I do not think that methods such as these against 'bad Catholics' and in favour of 'good Catholics' are morally acceptable. This would be a very dangerous and not at all 'civic' method of procedure which Catholics could not defend in any case.
It may well indeed be asked, for instance, by what right a purely academic tribunal can decide upon the greater or less Catholicism of a candidate. In the last resort only duly appointed ecclesiastical judges or tribunals could do this.
In reality I see clearly that in the mediaeval Catholic State the Inquisition was a logical and necessary institution and that today it would still continue to be so in a truly Catholic State consistent with its own principles. But in the Middle Ages the genuinely Catholic State was, beyond doubt, something spontaneous and normal, whereas today it would be something so forced and lacking in naturalness that it could not be put into practice. Today a typically Catholic State is not practical, because for such a State it would be necessary for society to be completely saturated, or rather submerged, in Christian ideas, and unfortunately this is not the case, nor do we know if it will ever be so again. It is from this that, in my opinion, almost all the paradoxes among which Spanish Catholicism is wrestling at the present time arise.

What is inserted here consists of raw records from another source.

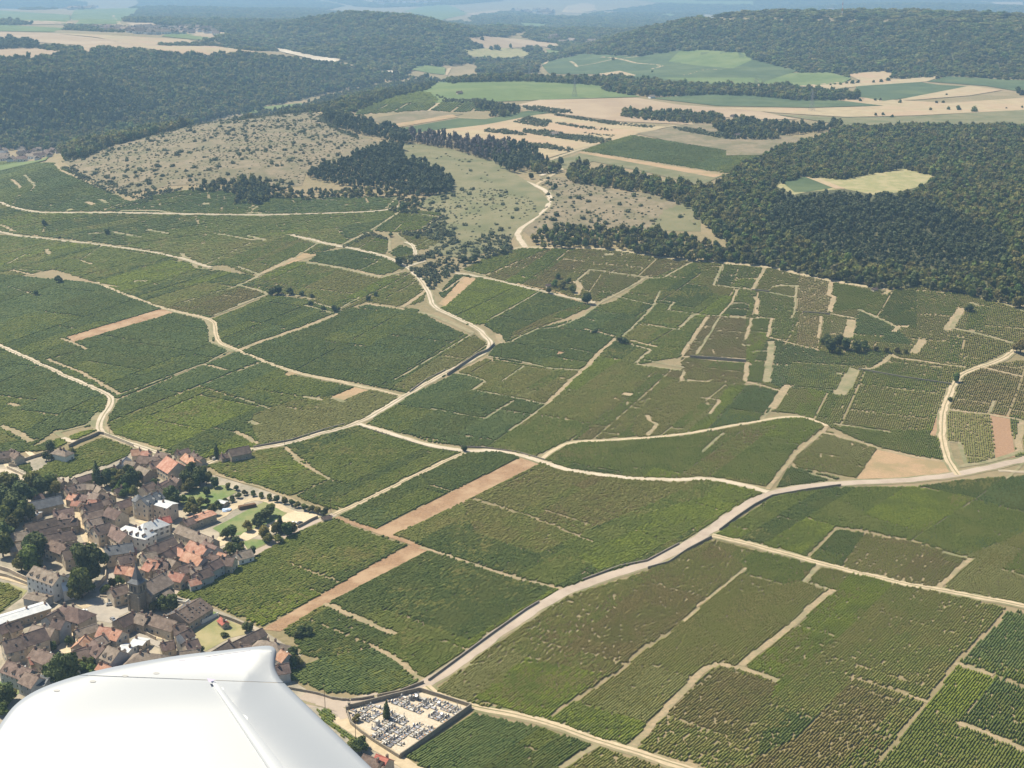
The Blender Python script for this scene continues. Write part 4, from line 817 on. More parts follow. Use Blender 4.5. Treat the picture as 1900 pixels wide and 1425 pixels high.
def conifer_mesh(seed, n, lm, name, H_=3.0, R_=.8):
    rn = random.Random(seed); mb = MB(); cs, rs = [], []
    for k in range(8):
        t = k / 7; cs.append((rn.uniform(-.1, .1), rn.uniform(-.1, .1), H_ * (.25 + .7 * t))); rs.append(R_ * (1 - .8 * t) * rn.uniform(.85, 1.1))
    for c, r in zip(cs, rs): ico_blob(mb, c, r * .75, rn.random(), 0, 1, .25, .8)
    leaf_quads(mb, cs, rs, n, .13, seed, 0, .8)
    return mb
def cypress_mesh(seed, n, H_=5.0, R_=.75):
    rn = random.Random(seed); mb = MB(); cs, rs = [], []
    for k in range(10):
        t = k / 9; cs.append((rn.uniform(-.06, .06), rn.uniform(-.06, .06), H_ * (.08 + .85 * t))); rs.append(R_ * (1 - .25 * abs(t - .3) - .72 * max(0, t - .5) * 1.6) * rn.uniform(.9, 1.05))
    for c, r in zip(cs, rs): ico_blob(mb, c, r * .85, rn.random(), 0, 2, .15, 1.1)
    leaf_quads(mb, cs, rs, n, .1, seed, 0, 1.1, .75)
    return mb
# village tree meshes (unit radius)
TREE = {}
for kd, lm in (('broad', 'leaf'), ('light', 'leaf2'), ('dark', 'leaf_dark')):
    TREE[kd] = [crown_broad(30 + k, 1500, lm, .10).mesh(kd + '_crown', [MT[lm]]) for k in range(3)]
TREE['cypress'] = [cypress_mesh(5, 1400).mesh('cypress_crown', [MT['leaf_dark']])]
TREE['conifer'] = [conifer_mesh(60 + k, 1200, 'pine', 'c').mesh('conifer_crown', [MT['pine']]) for k in range(2)]
TRUNKM = [trunk_mesh('trunk', seed=k) for k in range(2)]
# forest meshes: whole tree as one mesh
def forest_proto(name, seed, lm, kind, n=150):
    if kind == 'broad': mb = crown_broad(seed, n, lm, .2)
    elif kind == 'pine': mb = crown_broad(seed, n, lm, .18, .82, 2.7)
    elif kind == 'bush':
        mb = MB(); rn = random.Random(seed); cs = [(rn.uniform(-.45, .45), rn.uniform(-.45, .45), rn.uniform(.2, .6)) for _ in range(5)]; rs = [rn.uniform(.38, .6) for _ in range(5)]
        for c, r in zip(cs, rs): ico_blob(mb, c, r * .8, rn.random(), 0, 1, .25, .8)
        leaf_quads(mb, cs, rs, n, .17, seed, 0)
    if kind != 'bush': mb.tube((0, 0, -.3), (0, 0, 1.2), .09, .06, 5, 1)
    return mb.mesh(name, [MT[lm], MT['bark']])
FP = dict(
    broad=[forest_proto('oak_tree', 100 + k, 'leaf', 'broad') for k in range(4)] + [forest_proto('oak_tree', 110, 'leaf2', 'broad'), forest_proto('oak_tree', 111, 'leaf3', 'broad'), forest_proto('oak_tree', 112, 'leaf_dark', 'broad')],
    dark=[forest_proto('dark_tree', 120 + k, 'leaf_dark', 'broad') for k in range(3)] + [forest_proto('oak_tree', 130, 'leaf', 'broad')],
    pine=[forest_proto('pine_tree', 140 + k, 'pine', 'pine') for k in range(4)],
    dead=[forest_proto('dead_pine', 150 + k, 'deadpine', 'pine') for k in range(3)],
    bush=[forest_proto('bush', 160 + k, 'scrub', 'bush', 90) for k in range(4)],
    mix=[forest_proto('oak_tree', 170 + k, 'leaf', 'broad') for k in range(2)] + [forest_proto('pine_tree', 180 + k, 'pine', 'pine') for k in range(2)] + [forest_proto('bush', 190, 'scrub', 'bush')])
PCOL = {}
for k_, meshes in FP.items():
    c_ = bpy.data.collections.new('prototypes_' + k_)
    for i_, me in enumerate(meshes):
        o_ = bpy.data.objects.new(me.name, me); c_.objects.link(o_)
    PCOL[k_] = c_
def gn_group(coll):
    ng = bpy.data.node_groups.new('scatter', 'GeometryNodeTree')
    ng.interface.new_socket('Geometry', in_out='INPUT', socket_type='NodeSocketGeometry'); ng.interface.new_socket('Geometry', in_out='OUTPUT', socket_type='NodeSocketGeometry')
    N = ng.nodes; L = ng.links
    gi = N.new('NodeGroupInput'); go = N.new('NodeGroupOutput'); ip = N.new('GeometryNodeInstanceOnPoints')
    ci = N.new('GeometryNodeCollectionInfo'); ci.inputs['Collection'].default_value = coll; ci.inputs['Separate Children'].default_value = True; ci.inputs['Reset Children'].default_value = True
    sc_ = N.new('GeometryNodeInputNamedAttribute'); sc_.data_type = 'FLOAT_VECTOR'; sc_.inputs['Name'].default_value = 'tsc'
    rt = N.new('FunctionNodeRandomValue'); rt.data_type = 'FLOAT_VECTOR'; rt.inputs[1].default_value = (0, 0, 6.28)
    ix = N.new('FunctionNodeRandomValue'); ix.data_type = 'INT'; ix.inputs[5].default_value = 50
    ip.inputs['Pick Instance'].default_value = True
    L.new(gi.outputs[0], ip.inputs['Points']); L.new(ci.outputs[0], ip.inputs['Instance']); L.new(sc_.outputs[0], ip.inputs['Scale'])
    L.new(rt.outputs[0], ip.inputs['Rotation']); L.new(ix.outputs[2], ip.inputs['Instance Index']); L.new(ip.outputs[0], go.inputs[0])
    return ng
GN = {k_: gn_group(c_) for k_, c_ in PCOL.items()}
def scatter(name, label, cat, kind, x, y, rad, hs=1.0, sink=.3, group=None):
    n_ = len(x)
    if n_ == 0: return
    me = bpy.data.meshes.new(name); me.vertices.add(n_)
    z = H(x, y) - sink
    me.vertices.foreach_set('co', np.stack([x, y, z], -1).astype(np.float32).ravel())
    at = me.attributes.new('tsc', 'FLOAT_VECTOR', 'POINT')
    rad = np.asarray(rad); at.data.foreach_set('vector', np.stack([rad, rad, rad * hs * rng.uniform(.8, 1.2, n_)], -1).astype(np.float32).ravel())
    o = link(name, me); md = o.modifiers.new('scatter', 'NODES'); md.node_group = GN[kind]
    return tag(o, label, cat, group, 'stuff')
def poly_points(poly, spacing, dh=0, jit=.45):
    pp = []
    for a, b in zip(poly, poly[1:] + poly[:1]):
        m_ = max(1, int(math.hypot(b[0] - a[0], b[1] - a[1]) / 10))
        for i in range(m_): pp.append((a[0] + (b[0] - a[0]) * i / m_, a[1] + (b[1] - a[1]) * i / m_))
    a = np.array(pp); x, y, z = hit(a[:, 0], a[:, 1], dh)
    lim = np.percentile(np.hypot(x, y), 99) * 1.1 + 50
    m_ = np.hypot(x, y) <= lim
    x0, x1, y0, y1 = x[m_].min(), x[m_].max(), y[m_].min(), y[m_].max()
    gx, gy = np.meshgrid(np.arange(x0, x1, spacing), np.arange(y0, y1, spacing))
    gx = gx + rng.uniform(-jit, jit, gx.shape) * spacing; gy = gy + rng.uniform(-jit, jit, gy.shape) * spacing
    gx = gx.ravel(); gy = gy.ravel()
    px, py = project(gx, gy, H(gx, gy) + dh)
    m_ = inside(px, py, poly)
    return gx[m_], gy[m_]
def at_ground(px, py, dh=0.0):
    x, y, z = hit([px], [py], dh); return float(x[0]), float(y[0]), float(H(x[0], y[0]))

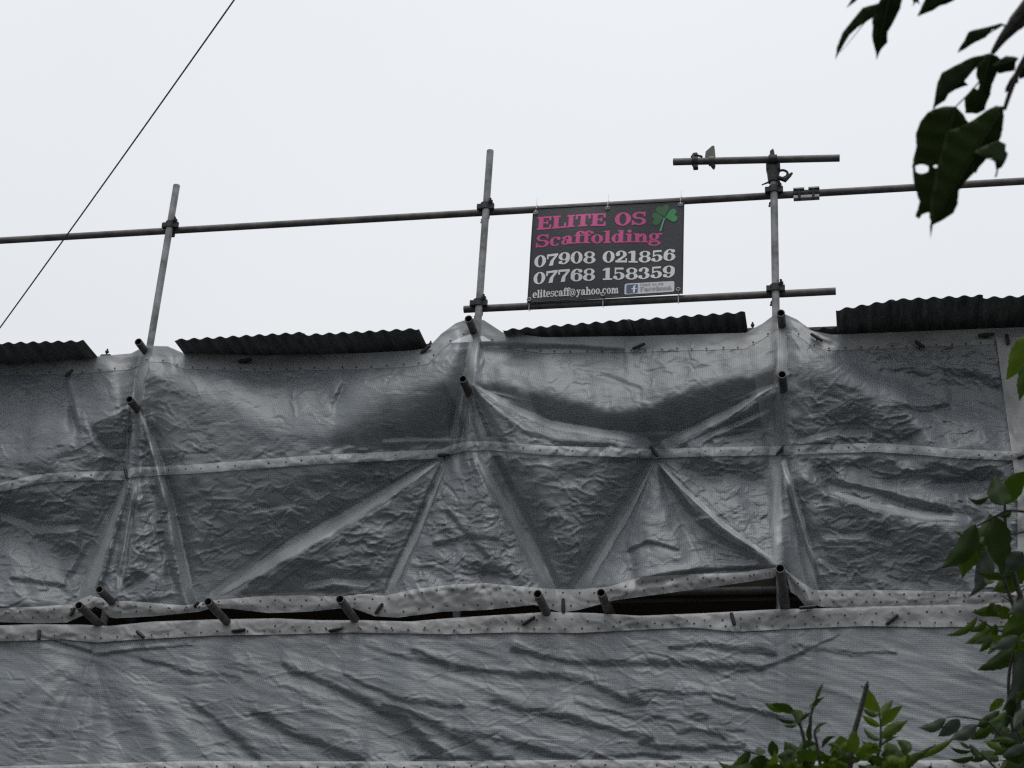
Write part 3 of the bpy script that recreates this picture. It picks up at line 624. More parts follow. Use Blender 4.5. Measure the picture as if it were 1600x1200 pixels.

Spanish Catholics are now reflecting very seriously about all this. The review Ecclesia, published by Catholic Action, has called attention to the gravity of the present time and the desirability of canalizing self-criticism, that it may give practical results for the apostolate.
The signing of the Concordat has produced among Catholics, especially among the intellectuals, a healthy reaction in that they are asking themselves to what extent its legal text corresponds to a real situation.
This question, then, will raise very important political issues which the Hierarchy will certainly have to face in the future.
Fr. Gordillo, in establishing, in recent comments in the review Razón y Fe, valuable distinctions between the legal position and the real position of Spanish Catholicism, has opened the way to a new setting, more sociological than doctrinal in character, of our problem.